El segundo elemento estructural es la magnitud de la informalidad laboral, que en 2025 alcanza a 33 millones de personas, es decir, el 55.4 % de todas las personas ocupadas. La mitad del país trabaja sin acceso a seguridad social, sin estabilidad laboral, sin sistemas institucionales de protección y en condiciones que limitan severamente la acumulación de capital humano, la productividad y la movilidad social. Debe comprenderse que la informalidad es la consecuencia directa de un modelo que no genera la suficiente cantidad de empleos formales y que desplaza permanentemente a millones hacia formas de subsistencia precaria.
A este panorama se suma el dato de las condiciones críticas de ocupación: 33.6 % de las personas ocupadas trabaja menos de 35 horas por razones involuntarias; o bien, más de 48 horas con ingresos insuficientes. Como se observa, la sobreexplotación y la insuficiencia salarial coexisten, configurando un escenario donde el tiempo de vida es absorbido por dinámicas laborales que no permiten garantizar bienestar. Aunque este porcentaje se redujo ligeramente respecto al año anterior, sigue siendo una señal inequívoca de deterioro económico. En ello hay que considerar que 24.7 % de las personas ocupadas trabaja más de 48 horas semanales; en términos absolutos, se trata de 14.7 millones de personas para quienes la jornada laboral supera el límite establecido para proteger la salud y la vida personal.

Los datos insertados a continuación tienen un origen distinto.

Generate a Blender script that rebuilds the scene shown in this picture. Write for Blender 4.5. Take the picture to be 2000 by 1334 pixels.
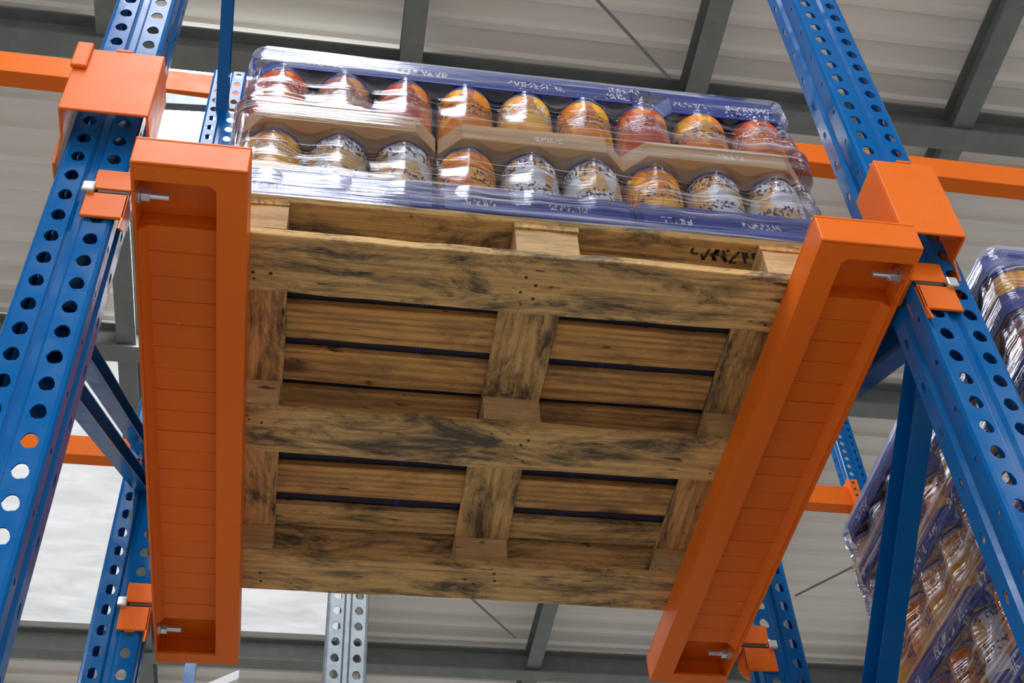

Este último dato adquiere particular relevancia en la discusión contemporánea sobre la reforma de la Ley Federal del Trabajo para reducir la jornada semanal de trabajo. Las cifras demuestran que México continúa siendo uno de los países con jornadas más largas del mundo, y que esta prolongación del tiempo laboral no se traduce en ingresos acorde con las necesidades básicas ni en aumentos de productividad. Las 42.2 horas promedio trabajadas por semana en el país ofrecen un contraste adicional con las tendencias internacionales que avanzan hacia reducir el tiempo de trabajo sin afectar la capacidad productiva de la sociedad, reconociendo que el bienestar social es un componente esencial de cualquier estrategia de desarrollo.
La política económica vigente, vista a través del Presupuesto de Egresos de la federación, no está alineada con este diagnóstico. Mientras los datos indican la urgencia de fortalecer los derechos laborales, expandir el empleo formal y reestructurar la economía en torno a sectores de mayor productividad y valor agregado, el presupuesto continúa privilegiando la lógica del gasto clientelar, sin mostrar evidencia de que las transferencias tengan la capacidad de mover la demanda agregada; tampoco hay un incremento en la inversión productiva del Estado, ni una estrategia para la transformación del mercado laboral. El resultado es una política que sostiene el consumo inmediato sin construir capacidades estructurales para un crecimiento sostenido. El país sigue atrapado en un modelo que reproduce la precariedad como condición sistémica, mientras la promesa de modernización económica permanece suspendida en un horizonte que nunca llega.
Podría afirmarse que el mercado laboral mexicano encarna la forma contemporánea de una racionalidad represiva: aquella que normaliza la explotación, que convierte la necesidad en virtud y que exige a la población adaptarse a un orden económico que no fue diseñado para su bienestar. La ENOE muestra que el trabajo en México continúa siendo un espacio de lucha cotidiana por la supervivencia y no un mecanismo de realización personal ni de emancipación social.
La tarea pendiente es construir un curso de desarrollo que deje de depender de la precariedad y que coloque en el centro la creación de empleos formales y dignos. Nada en los datos indica que ese horizonte esté cerca; por el contrario, todo apunta a que es necesaria una reorientación profunda de las prioridades económicas para que la dignidad laboral se convierta finalmente en una realidad material para las y los trabajadores del país.